7.9 Copies of the consultation paper were issued to approximately 550 organisations or individuals and 73 responses were received. The responses are available for inspection at the Scottish Executive library. Roughly a third of the responses were from local authorities or related bodies (including police forces, regional transport partnerships and joint structure planning committees). About a sixth each came from trade or professional bodies with an interest in transport and from interest groups (including some with a strong public transport or environmental focus). The remaining responses came mainly from bodies concerned with economic development, consultants and individuals.

The comments offered and the Scottish Executive's response

7.10 All the responses have been considered very carefully and a report on them is provided in Annex 1. There was a broad welcome for the consultation exercise itself and considerable support for many of the proposals put forward. There were also some criticisms and a number of suggestions on how the appraisal framework might be modified. In some cases, these related to details which were not explained in the consultation paper but were already incorporated in the method. In others, relatively minor changes were suggested and, where possible, these have been accommodated. But in other cases more significant changes were proposed, and a number of these too have been implemented. This chapter focuses on 3 particularly significant changes, on which fuller details are also provided in Annex 1.

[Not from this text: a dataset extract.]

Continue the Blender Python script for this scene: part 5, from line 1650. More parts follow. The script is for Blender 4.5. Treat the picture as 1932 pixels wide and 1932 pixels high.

Table 7.1: Summary of consultation paper appraisal framework

Table 7.1

7.11 The proposed method was criticised on the grounds that it was not multi modal in nature and so did not allow trunk road schemes to be considered alongside other transport solutions. The Scottish Executive agrees that multi modal appraisal does have an important role to play in some circumstances and work on the development of appropriate techniques has continued since the publication of the consultation paper. The emerging methodology will now be applied in corridor studies, details of which will be announced by the Minister.

7.12 A number of respondents expressed concern that the method perpetuated the 'predict and provide' approach by estimating benefits (especially time savings benefits) on the basis of traffic forecasts which took no account of the Executive's aim of restraining traffic growth. Again, this is a legitimate point and has been recognised in the framework by calculating such benefits both on the basis of forecast traffic growth and on the basis of zero traffic growth. This means that the extent to which some key scheme benefits are dependent on continued traffic growth is clearly set out for the decision maker.

7.13 The third significant criticism was that the assessed benefits of some road schemes might be heavily dependent on time savings generated for road users commuting by car. It was argued that there could be alternatives (eg improved public transport) to providing additional road capacity in such situations. While some respondents suggested that the appraisal method should attach no value to savings in car commuters' time, a different approach has been adopted. This has involved the calculation of a new indicator measuring the ratio of peak hour to off-peak hour traffic flows. A relatively high score on this new measure would indicate to the decision maker that the road would be used by significant numbers of commuters and that their journey time savings would have considerable weight in the calculations of benefits.

The revised appraisal framework

7.14 The original appraisal framework has now been revised in the light of the comments received during the consultation and further refined as a result of comments offered from within the Scottish Executive and by the Executive's agencies and statutory advisers. The revised approach is set out in full in Annex 2 of this report alongside guidance on how it has been applied.

The schemes under review

7.15 In addition to developing the appraisal framework, the Strategic Roads Review has applied the new method to 17 major road improvement schemes in order to inform Ministers' decisions on investment priorities. The great majority of these schemes (15) made up the major scheme preparation pool which the present UK Government inherited from its predecessor. However, Scottish Office Ministers agreed that 2 non-trunk road schemes should be included in the review because of their potential strategic significance. These are the M74 Northern Extension (which would extend the M74 from its current terminus near Glasgow's south eastern boundary to the M8 south of the Kingston Bridge). The second is the A8000 (which links the southern end of the Forth Road Bridge with the M9 and thereby the rest of the central Scotland motorway network). The full list of schemes considered in the review is shown on the map in Annex 3 which also provides descriptions of the schemes. For 3 of the schemes, 2 separate options have been developed and this produces a total of 20 options which were put through the appraisal process.

7.16 The key to the appraisal method is the Appraisal Summary Table (AST). This 2 page table aims to capture all of the key information on a specific scheme which is relevant to prioritisation and to present it in a consistent way. A blank AST, which explains in summary form how the assessment is put together, is included as Appendix B of Annex 2. The summary tables were put together in a 2 stage process which aimed to compress the extensive range of information available on each scheme or option. The first stage was undertaken by the consultants who had designed each scheme. The second, involving further compression, was undertaken by the project managers within the Scottish Executive Development Department. Their work was reviewed by other specialist staff within the Department's Trunk Road Divisions, by their colleagues in the Department's Planning Services Division and by staff of Historic Scotland.

7.17 In addition to this form of internal quality control, the draft Appraisal Summary Tables were then subject to an in-depth review by a 'Felt Fair Panel' made up of representatives of the Department's Transport Policy Divisions, Planning Services Division, Economic Advice and Statistics Division and Trunk Roads Division dealing with environmental advice, joined by external members from the Enterprise and Lifelong Learning Department, the Scottish Environment Protection Agency, Historic Scotland and Scottish Natural Heritage. The role of the Felt Fair Panel was to scrutinise all aspects of the appraisal summary tables to ensure that the method had been applied consistently and fairly across schemes and options.

7.18 The finalised Appraisal Summary Tables for each of the 20 options considered in the review are attached as Annex 4.